Curtis Marez, a past president of the association and chair of the ethnic studies department at the University of California, San Diego, said the ASA has experienced a net gain of individual members and no net loss of institutional members in the wake of the boycott. The organization also just completed the largest fundraising campaign in its history, bringing in $50,000.
“Passing and maintaining the boycott has been well worth it,” said Marez, who serves on the ASA Council and the organization’s executive committee. “Even with the boycott, the ASA is thriving.”
Asked about the death threats that he and other members of the ASA Council have received, Marez said, “Getting discussion of these issues going, if it means a few emailed death threats, is a worthwhile cost given what Palestinians face every day.”
Mohammed Wattad, an Arab-Israeli professor at the Zefat College School of Law in northern Israel, derided the boycott as an assault on democratic principles and suggested that the ASA was trying to have it both ways by saying that Israeli professors were still welcome.
“The trouble is that the ASA’s resolution to boycott Israeli academia is fake,” Wattad said. “One has the feeling that the ASA is trying to tiptoe between the raindrops.”
Unlike last year’s meeting, there were no sessions this time debating the boycott.
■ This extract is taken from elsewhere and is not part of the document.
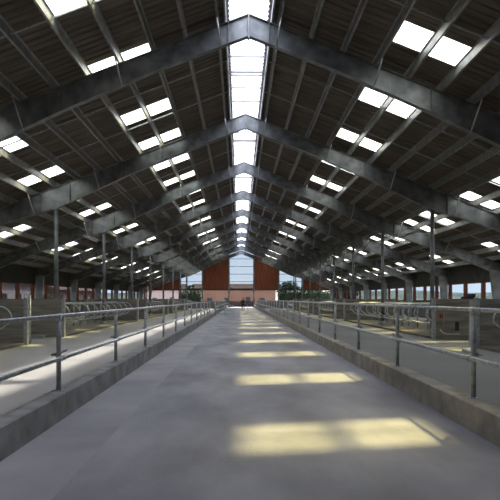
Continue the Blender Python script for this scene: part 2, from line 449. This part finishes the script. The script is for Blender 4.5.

Instead, there was one modestly attended session opposed to the boycott and numerous others where speakers voiced criticisms of Israel as well as their support for the academic boycott and the larger Boycott, Divestment and Sanctions movement.
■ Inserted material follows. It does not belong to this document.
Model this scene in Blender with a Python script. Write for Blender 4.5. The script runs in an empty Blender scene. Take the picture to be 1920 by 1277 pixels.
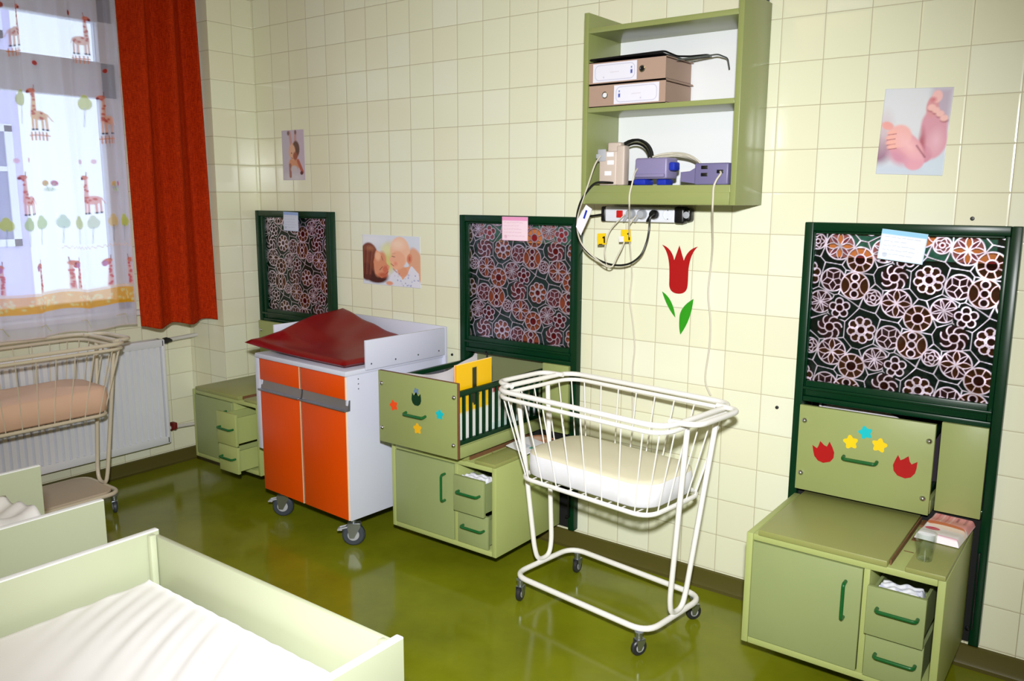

For the critics, the boycott is a violation of academic freedom and the democratic ideal of free exchange of ideas. It is also, some say, outside the ASA’s zone of expertise.
“I’m not opposed to the ASA taking a political stance,” said Michael Rockland, who founded the American studies department at Rutgers University. But, he added, “I feel that Israel-Palestine has absolutely nothing to do with the study of American society and culture.”
Supporters of the boycott say that this is precisely why a boycott is needed — to raise awareness that the issues in Israel-Palestine are relevant to their discipline.
“It woke up American studies to the significance of Palestine in some of their own studies,” said Sondra Hale, a professor emerita of anthropology at the University of California, Los Angeles. Hale said issues of Palestinian indignity can link to Native American studies, and that Israeli settler colonialism links to the study of Africa and the African-American experience.
Debate over these issues on campuses has been anything but academic.
Nancy Koppelman, a professor of American studies at Evergreen State College in Washington state and a boycott opponent, said she has “been accused of wanting to kill babies in Palestine.” McGee, at Fordham, said she received hate mail accusing her of anti-Semitism.
At the conference, too, both sides employed highly charged rhetoric.
“The call for an academic boycott resembles an act of terrorism,” Wattad said. “You take innocent people, you impose fear on them, and you treat them as means in order to change the policies of the government. This is exactly what the ASA is doing right now.”
At the Scholars Under Attack panel, Steven Salaita, who became a cause celebre of the BDS movement after his tenure offer from the University of Illinois at Urbana-Champaign was revoked over some anti-Israel tweets, mocked the university’s assertion that the withdrawal resulted from concerns about his incivility.
“Civility is the language of genocide,” Salaita told an appreciative crowd. “It’s inherently a deeply violent word. It’s a word whose connotations can be seen as nothing if not as racist.”
The onslaught of charge and counter charge left some feeling frustrated by the lack of reasoned interaction, yet there were few signs that the issue was going to let up anytime soon. Anti-boycott activists discussed forming a caucus to promote academic exchanges with Israeli and Palestinian universities, while boycott supporters planned further steps to advance BDS on campuses and encourage other academic groups to pass their own boycotts.
“We’ve been debating for so many years,” said Hale, a boycott supporter. “We haven’t had the floor. And we’ve got the floor now, and that’s highly significant.”